Comme s’en explique benoîtement Jeremy Ovenden, le fil directeur de ce récital tient à sa vie personnelle : il chante du Mozart depuis une quinzaine d’années, sa carrière a commencé en Italie et il a vécu cinq années heureuses dans ce pays. D’où l’idée de ce « voyage en Italie » qui, musicologiquement, ne résiste pas longtemps à l’examen, ce disque réunissant des œuvres composées certes sur des livrets italiens mais loin de l’Italie. Il s’agit bien plutôt de refléter l’évolution de Mozart entre les âges de 12 ans et de 35 ans, et l’on se réjouit de voir que la moitié du parcours est ainsi consacrée à des opéras moins souvent joués que les œuvres de la maturité. Comme ils sont tous en italien, cela exclut Zaïde, Le Directeur de théâtre, L’Enlèvement au sérail et La Flûte enchantée. Voilà à peu près ce qu’on peut dire sur le programme de ce disque.

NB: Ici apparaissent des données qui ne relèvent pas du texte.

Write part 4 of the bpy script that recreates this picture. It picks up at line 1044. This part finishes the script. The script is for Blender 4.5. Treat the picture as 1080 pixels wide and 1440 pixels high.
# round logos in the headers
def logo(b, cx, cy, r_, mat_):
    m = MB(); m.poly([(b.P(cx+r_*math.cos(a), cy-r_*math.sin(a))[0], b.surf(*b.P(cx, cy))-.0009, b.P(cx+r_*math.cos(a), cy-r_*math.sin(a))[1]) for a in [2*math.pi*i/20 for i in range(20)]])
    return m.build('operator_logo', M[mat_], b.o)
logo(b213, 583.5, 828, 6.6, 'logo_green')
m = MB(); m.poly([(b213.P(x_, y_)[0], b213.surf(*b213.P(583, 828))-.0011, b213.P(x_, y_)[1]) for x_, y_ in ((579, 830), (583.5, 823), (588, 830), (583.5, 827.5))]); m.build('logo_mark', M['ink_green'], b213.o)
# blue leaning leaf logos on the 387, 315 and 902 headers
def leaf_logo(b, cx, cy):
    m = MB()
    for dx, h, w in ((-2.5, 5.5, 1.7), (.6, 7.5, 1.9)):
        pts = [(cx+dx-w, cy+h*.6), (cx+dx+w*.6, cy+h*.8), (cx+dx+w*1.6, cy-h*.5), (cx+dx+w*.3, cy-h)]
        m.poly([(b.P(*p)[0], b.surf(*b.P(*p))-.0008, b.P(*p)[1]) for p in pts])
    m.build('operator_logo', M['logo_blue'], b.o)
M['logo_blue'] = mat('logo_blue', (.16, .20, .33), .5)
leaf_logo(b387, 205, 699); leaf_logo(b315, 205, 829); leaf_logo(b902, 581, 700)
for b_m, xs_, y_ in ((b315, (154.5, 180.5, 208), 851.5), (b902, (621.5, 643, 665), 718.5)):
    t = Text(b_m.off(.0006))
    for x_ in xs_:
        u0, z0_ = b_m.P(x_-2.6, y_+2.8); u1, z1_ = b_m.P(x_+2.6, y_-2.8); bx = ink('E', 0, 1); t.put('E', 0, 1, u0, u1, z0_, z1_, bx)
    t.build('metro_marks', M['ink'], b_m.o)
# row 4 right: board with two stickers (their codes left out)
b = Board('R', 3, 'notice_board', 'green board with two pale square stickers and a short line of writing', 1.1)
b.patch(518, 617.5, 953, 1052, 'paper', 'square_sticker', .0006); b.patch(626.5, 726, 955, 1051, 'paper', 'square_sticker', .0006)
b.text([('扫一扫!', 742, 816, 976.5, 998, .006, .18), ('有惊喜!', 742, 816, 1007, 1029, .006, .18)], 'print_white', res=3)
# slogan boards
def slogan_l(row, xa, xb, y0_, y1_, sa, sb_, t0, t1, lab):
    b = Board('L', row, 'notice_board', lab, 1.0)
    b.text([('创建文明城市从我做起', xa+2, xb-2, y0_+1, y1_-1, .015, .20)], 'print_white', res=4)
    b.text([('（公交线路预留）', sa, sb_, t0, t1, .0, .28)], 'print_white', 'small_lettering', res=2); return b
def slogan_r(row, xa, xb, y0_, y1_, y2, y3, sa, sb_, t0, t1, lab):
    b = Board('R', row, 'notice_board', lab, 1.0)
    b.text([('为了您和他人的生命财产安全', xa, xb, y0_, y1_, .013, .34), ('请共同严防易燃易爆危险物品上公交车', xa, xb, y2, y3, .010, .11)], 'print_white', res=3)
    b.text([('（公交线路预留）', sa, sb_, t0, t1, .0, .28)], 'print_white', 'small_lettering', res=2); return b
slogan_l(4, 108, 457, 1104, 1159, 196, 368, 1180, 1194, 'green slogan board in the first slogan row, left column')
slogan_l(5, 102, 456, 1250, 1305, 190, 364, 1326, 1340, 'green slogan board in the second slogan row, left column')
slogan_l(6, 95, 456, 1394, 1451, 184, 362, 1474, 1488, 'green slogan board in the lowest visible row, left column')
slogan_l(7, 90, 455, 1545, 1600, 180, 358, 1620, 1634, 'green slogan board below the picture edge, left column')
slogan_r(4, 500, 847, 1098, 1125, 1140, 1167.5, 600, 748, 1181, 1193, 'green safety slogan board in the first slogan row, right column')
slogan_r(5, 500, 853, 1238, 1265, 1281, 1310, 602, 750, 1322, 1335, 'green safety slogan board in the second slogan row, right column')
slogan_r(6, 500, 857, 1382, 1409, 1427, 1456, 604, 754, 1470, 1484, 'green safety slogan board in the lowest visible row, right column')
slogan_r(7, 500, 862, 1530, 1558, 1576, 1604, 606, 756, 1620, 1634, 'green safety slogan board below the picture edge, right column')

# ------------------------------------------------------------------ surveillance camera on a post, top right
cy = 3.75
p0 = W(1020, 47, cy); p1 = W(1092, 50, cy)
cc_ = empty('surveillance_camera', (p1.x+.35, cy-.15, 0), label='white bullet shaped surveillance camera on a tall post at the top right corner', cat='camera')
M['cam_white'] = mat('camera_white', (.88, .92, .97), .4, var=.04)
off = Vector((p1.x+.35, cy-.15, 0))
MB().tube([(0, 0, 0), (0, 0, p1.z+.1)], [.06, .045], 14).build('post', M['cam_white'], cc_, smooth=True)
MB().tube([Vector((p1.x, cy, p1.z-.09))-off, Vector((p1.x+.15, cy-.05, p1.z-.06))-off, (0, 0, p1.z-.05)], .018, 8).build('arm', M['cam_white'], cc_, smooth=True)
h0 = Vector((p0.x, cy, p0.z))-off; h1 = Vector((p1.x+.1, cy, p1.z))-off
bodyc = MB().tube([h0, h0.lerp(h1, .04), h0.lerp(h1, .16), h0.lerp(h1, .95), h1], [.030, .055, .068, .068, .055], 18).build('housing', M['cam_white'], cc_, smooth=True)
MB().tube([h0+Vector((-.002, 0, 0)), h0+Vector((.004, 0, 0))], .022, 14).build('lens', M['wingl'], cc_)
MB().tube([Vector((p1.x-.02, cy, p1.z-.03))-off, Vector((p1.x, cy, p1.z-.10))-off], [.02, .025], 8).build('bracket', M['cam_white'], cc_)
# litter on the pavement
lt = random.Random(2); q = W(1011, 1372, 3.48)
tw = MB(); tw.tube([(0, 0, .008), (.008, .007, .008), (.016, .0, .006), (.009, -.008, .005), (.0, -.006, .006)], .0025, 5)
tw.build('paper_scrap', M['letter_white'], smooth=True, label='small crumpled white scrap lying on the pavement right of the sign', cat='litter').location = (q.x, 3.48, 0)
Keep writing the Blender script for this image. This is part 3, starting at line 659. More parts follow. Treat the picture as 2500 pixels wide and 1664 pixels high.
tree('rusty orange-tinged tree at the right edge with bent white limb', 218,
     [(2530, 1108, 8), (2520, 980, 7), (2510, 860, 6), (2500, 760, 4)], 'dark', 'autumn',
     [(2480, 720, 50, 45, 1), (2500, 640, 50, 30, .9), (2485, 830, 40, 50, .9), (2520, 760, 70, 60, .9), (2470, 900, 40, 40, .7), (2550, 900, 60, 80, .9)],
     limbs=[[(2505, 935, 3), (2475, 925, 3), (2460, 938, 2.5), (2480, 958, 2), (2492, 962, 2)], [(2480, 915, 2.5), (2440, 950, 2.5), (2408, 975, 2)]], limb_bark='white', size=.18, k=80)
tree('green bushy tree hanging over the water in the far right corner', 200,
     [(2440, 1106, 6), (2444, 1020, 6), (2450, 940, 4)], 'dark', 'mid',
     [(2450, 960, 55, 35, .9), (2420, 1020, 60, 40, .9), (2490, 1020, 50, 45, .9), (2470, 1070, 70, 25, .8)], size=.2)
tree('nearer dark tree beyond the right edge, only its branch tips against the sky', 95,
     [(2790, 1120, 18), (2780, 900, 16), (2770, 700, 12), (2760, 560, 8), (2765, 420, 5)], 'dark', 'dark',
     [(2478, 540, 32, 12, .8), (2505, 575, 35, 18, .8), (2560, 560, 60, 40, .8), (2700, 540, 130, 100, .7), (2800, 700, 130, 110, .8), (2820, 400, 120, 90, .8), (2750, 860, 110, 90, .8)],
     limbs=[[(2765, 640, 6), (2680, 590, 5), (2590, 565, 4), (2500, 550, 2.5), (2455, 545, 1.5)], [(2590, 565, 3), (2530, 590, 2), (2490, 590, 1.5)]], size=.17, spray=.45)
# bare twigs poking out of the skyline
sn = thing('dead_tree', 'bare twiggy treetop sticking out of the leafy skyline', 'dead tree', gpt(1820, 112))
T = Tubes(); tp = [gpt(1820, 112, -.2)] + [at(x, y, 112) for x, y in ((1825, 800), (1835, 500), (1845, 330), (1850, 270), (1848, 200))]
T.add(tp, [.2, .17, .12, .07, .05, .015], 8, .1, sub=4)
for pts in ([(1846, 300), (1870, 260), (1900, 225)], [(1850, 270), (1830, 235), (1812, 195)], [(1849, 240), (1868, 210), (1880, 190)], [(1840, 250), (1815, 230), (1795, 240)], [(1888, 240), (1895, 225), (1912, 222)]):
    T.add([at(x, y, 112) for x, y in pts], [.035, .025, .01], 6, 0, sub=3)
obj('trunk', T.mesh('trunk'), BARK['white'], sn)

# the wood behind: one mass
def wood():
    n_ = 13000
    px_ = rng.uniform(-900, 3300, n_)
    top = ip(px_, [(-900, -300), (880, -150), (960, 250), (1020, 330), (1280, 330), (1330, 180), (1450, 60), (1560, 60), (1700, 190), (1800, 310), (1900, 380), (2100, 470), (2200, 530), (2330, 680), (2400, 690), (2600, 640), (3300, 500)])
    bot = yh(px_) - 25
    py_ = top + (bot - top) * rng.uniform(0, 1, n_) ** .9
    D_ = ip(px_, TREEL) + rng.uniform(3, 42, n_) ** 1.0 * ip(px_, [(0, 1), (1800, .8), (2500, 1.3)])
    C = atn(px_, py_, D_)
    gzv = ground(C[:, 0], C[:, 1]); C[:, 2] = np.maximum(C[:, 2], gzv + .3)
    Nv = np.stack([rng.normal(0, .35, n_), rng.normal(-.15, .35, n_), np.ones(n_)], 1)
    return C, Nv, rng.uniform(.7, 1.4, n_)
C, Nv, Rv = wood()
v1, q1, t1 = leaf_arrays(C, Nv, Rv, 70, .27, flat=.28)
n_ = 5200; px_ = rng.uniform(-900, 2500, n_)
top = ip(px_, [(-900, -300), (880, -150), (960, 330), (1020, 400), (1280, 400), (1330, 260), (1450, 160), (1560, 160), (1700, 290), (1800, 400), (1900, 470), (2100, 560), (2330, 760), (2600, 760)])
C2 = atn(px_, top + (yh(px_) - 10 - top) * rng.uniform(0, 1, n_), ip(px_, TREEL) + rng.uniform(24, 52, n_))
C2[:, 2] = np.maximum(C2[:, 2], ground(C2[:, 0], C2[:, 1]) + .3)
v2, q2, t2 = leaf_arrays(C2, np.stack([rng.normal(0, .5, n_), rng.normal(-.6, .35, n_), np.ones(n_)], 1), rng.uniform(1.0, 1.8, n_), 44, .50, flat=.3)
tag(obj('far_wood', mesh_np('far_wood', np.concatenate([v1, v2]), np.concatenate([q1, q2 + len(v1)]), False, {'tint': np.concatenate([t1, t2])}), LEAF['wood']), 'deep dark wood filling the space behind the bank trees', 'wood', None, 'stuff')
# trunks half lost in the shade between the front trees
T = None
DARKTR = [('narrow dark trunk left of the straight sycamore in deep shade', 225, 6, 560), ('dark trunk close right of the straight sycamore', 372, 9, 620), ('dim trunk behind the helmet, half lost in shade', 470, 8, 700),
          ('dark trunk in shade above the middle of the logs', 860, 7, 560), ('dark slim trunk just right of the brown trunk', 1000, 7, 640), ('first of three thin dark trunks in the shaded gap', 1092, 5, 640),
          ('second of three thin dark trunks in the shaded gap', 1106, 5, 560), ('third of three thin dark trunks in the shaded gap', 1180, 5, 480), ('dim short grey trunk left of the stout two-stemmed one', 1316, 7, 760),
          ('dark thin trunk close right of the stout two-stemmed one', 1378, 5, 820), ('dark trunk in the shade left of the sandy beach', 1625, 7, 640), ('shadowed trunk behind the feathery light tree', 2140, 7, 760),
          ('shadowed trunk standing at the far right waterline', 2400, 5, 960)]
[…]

On remarquera qu’il s’agit principalement d’airs au tempo vif, où Jeremy Ovenden peut montrer ses réelles compétences en matière de vélocité. Dans Il Rè pastore, il est d’abord Alessandro, puis Agenore, de même que dans Idomeneo, il chante en premier lieu un air composé pour l’Idamante ténor de la version de Vienne, puis deux arias destinées au rôle-titre (c’est évidemment la première version de « Fuor del mar » qu’il interprète, et non la version simplifiée de 1786, sur laquelle se rabattaient Domingo ou Pavarotti). Ainsi que l’explique le ténor dans son « Artist’s Note », au début du livret d’accompagnement, l’air de concert « Misero ! o sogno o son desto » forme le plat de résistance de ce disque, « air rarement interprété, horriblement difficile à chanter et épuisant sur le plan émotionnel, mais qui montre si bien le brillant de Mozart ». De fait, la troisième syllabe du récitatif, le « -ro » de « Misero », trahit une fâcheuse hésitation quant à la hauteur de la note, et on sent à plusieurs reprises le chanteur poussé jusqu’au bout de ses ressources.
Malgré tout, les personnages héroïques conviennent sans doute mieux à Jeremy Ovenden que les amoureux transis. Un peu nasale, la voix manque de velouté pour s’imposer dans un registre plus serein, quand les qualités de timbre comptent davantage que la maîtrise de cette virtuosité privilégiée dans presque toutes les autres plages du disque. Son Don Ottavio n’est pas très convaincant, mais cela tient peut-être au tempo étrangement guilleret pris pour « Il mio tesoro » : la première partie y perd tout caractère élégiaque, et cela atténue en partie la difficulté de l’air, les notes étant tenues nettement moins longtemps. Dans « Un aura amorosa », le ténor montre pourtant de quoi il est capable en matière de charme, et l’on s’incline devant le résultat. Avec la direction pleine d’allant de Jonathan Cohen à la tête de The Orchestra of the Age of Enlightenment, voilà un assez beau disque, qui s’aventure avec brio dans des partitions du jeune Mozart que les grands ténors du passé s’abstenaient soigneusement de fréquenter.